Yesterday, Andy Lester opened an issue for vim-perl on github about adding an automated test suite. I’ve thought about doing something like this before, so last night got busy with prototyping a test harness.
What I’ve got so far (in my fork) is a test file that uses Text::VimColor to generate HTML and compare it against a reference HTML document to determine if the syntax file is doing its job. If a reference file can’t be found, it will create it and skip that test. Here’s what it looks like:
$ make test
prove -rv t
t/01_highlighting.t ..
ok 1 - Correct output for t_source/perl/basic.t
ok 2 # skip Created t_source/perl/advanced.t.html
ok 3 - Correct output for t_source/perl6/basic.t
1..3
ok
All tests successful.
In case of failure, it will use Test::Differences to show you what’s wrong, and write the incorrect output to disk for you to inspect:
$ vim syntax/perl6.vim # make a bad change
$ make test
prove -rv t
t/01_highlighting.t ..
ok 1 - Correct output for t_source/perl/basic.t
ok 2 - Correct output for t_source/perl/advanced.t
not ok 3 - Correct output for t_source/perl6/basic.t
# Failed test 'Correct output for t_source/perl6/basic.t'
# at t/01_highlighting.t line 77.
#
«output from Test::Differences showing the offending lines»
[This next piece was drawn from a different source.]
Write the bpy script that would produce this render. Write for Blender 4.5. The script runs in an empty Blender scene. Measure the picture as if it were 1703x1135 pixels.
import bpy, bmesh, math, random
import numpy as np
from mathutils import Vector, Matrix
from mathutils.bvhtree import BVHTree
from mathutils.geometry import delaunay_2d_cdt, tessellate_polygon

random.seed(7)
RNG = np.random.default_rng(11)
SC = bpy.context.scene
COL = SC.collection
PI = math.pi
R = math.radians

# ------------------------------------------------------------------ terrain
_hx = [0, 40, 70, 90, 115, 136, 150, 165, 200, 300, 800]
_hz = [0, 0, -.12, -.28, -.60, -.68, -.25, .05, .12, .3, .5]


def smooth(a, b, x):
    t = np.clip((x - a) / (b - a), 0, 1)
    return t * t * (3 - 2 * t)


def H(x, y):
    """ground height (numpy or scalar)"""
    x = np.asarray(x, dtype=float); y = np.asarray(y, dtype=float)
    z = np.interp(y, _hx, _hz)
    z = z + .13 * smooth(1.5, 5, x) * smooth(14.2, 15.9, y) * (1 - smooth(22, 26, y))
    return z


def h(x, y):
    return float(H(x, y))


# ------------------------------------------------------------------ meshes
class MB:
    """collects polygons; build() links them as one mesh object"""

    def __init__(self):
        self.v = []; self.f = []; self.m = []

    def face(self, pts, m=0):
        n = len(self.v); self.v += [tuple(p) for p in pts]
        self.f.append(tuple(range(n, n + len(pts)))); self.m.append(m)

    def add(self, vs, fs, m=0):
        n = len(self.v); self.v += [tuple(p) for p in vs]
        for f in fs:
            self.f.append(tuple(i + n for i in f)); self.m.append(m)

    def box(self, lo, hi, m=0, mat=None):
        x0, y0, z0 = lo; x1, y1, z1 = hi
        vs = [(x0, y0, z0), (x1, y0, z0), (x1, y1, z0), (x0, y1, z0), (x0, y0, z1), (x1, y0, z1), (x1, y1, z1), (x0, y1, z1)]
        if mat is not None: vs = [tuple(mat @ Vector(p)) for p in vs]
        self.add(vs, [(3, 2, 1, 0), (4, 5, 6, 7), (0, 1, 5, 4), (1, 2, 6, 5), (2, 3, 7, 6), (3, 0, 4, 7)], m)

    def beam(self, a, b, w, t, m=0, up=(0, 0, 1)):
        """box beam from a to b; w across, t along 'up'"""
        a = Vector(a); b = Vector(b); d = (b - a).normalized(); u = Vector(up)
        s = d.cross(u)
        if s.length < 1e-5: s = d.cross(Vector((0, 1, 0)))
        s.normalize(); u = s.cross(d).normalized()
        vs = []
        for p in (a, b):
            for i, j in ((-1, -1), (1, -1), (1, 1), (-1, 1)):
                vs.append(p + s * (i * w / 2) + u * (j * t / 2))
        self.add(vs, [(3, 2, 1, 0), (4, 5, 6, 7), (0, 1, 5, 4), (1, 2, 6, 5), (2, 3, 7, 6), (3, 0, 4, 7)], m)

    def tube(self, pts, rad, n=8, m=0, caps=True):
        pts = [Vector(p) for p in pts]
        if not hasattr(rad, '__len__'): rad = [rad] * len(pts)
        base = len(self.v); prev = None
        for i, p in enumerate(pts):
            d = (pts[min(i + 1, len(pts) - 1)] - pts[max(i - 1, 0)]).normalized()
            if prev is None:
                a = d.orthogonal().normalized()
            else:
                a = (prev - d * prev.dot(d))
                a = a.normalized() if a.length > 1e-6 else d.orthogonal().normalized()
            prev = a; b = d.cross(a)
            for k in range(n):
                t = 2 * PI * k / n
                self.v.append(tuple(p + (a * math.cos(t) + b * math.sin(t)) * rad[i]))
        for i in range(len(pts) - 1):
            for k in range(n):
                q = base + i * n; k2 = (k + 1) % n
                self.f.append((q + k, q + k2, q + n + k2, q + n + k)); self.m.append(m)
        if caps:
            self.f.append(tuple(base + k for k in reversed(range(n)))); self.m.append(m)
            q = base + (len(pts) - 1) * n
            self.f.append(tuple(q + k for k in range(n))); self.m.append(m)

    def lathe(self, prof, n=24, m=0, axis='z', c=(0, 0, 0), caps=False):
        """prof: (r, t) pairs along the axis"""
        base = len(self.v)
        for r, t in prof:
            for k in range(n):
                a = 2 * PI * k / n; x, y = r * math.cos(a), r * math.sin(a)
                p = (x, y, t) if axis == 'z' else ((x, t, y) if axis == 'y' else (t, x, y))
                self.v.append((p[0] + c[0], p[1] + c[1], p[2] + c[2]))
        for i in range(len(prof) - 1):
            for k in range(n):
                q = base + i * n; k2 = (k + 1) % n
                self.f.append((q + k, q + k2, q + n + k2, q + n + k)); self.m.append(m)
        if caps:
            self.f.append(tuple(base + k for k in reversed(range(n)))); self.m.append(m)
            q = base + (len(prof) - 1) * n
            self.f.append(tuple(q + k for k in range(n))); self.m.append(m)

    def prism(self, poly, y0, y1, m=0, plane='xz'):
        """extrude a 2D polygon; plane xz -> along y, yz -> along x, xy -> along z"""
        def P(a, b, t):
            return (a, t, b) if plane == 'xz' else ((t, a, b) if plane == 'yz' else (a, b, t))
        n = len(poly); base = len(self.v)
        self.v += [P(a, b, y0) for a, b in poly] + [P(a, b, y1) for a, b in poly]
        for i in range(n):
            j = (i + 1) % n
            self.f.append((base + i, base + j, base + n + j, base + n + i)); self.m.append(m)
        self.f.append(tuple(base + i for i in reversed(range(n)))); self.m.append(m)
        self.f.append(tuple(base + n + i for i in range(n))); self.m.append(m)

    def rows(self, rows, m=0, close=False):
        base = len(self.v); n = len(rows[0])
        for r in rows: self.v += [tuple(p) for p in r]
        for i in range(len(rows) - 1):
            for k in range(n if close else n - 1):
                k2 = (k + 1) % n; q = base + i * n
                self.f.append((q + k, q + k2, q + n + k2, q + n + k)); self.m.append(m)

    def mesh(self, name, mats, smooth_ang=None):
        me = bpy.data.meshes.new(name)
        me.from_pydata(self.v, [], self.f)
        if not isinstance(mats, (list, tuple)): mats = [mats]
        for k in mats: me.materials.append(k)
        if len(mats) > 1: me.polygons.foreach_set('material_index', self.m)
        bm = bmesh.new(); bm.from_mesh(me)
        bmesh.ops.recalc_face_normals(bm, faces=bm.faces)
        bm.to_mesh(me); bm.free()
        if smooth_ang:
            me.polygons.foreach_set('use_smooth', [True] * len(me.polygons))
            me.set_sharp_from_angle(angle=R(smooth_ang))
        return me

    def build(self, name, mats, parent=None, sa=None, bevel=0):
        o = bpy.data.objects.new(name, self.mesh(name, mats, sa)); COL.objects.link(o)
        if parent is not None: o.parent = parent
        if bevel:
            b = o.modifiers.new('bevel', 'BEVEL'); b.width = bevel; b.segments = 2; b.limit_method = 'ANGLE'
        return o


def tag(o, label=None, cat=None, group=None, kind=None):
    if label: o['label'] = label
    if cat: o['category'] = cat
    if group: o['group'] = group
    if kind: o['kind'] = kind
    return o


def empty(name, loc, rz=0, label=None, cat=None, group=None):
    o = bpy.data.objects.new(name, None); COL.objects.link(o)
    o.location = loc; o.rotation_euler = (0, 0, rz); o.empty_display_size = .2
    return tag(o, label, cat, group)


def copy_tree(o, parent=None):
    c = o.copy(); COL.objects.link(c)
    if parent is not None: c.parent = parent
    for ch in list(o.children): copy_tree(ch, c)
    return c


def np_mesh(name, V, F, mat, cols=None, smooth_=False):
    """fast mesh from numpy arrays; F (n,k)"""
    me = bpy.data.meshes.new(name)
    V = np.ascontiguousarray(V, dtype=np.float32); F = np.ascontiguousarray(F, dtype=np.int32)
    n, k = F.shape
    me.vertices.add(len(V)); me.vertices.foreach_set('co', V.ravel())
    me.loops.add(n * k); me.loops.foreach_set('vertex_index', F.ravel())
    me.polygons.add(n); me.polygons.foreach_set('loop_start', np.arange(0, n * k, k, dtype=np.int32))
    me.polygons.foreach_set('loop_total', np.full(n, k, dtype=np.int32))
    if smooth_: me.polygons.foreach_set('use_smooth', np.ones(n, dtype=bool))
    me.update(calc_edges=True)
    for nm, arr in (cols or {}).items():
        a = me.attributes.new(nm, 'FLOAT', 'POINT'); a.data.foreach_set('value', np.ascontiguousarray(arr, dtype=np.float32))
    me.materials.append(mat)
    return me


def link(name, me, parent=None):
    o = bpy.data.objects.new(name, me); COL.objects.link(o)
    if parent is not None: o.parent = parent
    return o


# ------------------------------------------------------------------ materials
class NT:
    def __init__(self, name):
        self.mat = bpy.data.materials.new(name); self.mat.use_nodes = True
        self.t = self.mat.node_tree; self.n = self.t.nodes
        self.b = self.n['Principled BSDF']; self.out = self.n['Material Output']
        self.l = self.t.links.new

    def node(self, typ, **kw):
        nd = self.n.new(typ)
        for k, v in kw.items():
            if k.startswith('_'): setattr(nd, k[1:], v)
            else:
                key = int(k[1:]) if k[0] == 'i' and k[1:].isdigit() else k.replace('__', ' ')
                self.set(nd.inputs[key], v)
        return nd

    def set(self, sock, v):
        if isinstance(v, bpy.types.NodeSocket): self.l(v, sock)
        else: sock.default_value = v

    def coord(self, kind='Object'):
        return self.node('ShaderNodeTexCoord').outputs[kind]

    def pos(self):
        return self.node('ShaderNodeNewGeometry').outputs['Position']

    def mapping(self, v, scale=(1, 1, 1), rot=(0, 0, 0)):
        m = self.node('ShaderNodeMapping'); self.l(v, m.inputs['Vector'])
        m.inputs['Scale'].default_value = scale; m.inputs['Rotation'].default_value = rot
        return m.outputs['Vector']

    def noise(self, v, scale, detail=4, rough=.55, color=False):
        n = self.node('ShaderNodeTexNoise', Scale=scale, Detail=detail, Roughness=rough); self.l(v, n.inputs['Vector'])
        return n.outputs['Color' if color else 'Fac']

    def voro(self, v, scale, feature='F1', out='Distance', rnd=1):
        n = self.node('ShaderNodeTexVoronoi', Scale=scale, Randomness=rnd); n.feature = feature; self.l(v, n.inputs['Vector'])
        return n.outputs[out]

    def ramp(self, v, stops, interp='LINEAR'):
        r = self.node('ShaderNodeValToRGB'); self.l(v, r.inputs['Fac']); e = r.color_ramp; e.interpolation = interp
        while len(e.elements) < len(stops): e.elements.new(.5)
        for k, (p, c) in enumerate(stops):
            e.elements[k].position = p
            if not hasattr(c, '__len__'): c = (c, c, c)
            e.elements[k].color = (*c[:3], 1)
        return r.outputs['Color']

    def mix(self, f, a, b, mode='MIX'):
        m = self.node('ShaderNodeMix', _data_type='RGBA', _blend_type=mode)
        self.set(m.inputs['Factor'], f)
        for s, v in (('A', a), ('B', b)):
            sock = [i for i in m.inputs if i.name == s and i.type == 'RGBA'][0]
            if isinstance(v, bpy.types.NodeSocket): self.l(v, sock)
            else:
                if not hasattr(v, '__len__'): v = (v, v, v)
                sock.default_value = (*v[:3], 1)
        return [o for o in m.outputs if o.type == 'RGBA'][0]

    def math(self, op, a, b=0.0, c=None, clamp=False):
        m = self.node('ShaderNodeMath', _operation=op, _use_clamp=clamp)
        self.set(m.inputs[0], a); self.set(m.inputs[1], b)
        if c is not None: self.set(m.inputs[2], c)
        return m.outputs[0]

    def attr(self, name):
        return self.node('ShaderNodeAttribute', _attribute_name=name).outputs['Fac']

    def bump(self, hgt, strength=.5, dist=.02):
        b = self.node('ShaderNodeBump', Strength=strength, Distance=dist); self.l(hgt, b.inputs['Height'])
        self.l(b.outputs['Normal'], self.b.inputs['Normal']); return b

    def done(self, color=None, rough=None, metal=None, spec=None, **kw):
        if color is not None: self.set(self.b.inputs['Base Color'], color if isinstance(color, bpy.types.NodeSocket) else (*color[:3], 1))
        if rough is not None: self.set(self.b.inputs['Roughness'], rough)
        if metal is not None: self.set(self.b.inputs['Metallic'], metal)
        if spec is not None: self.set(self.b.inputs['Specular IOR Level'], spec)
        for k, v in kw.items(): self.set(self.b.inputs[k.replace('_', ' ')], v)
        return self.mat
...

# You can inspect the incorrect output at t_source/perl6/basic.t_fail.html
1..3
# Looks like you failed 1 test of 3.
Dubious, test returned 1 (wstat 256, 0x100)
Failed 1/3 subtests
The only big downside to this is that 01_highlighting.t
tests all the source
files in one go. You currently can’t tell it to only test one specific file.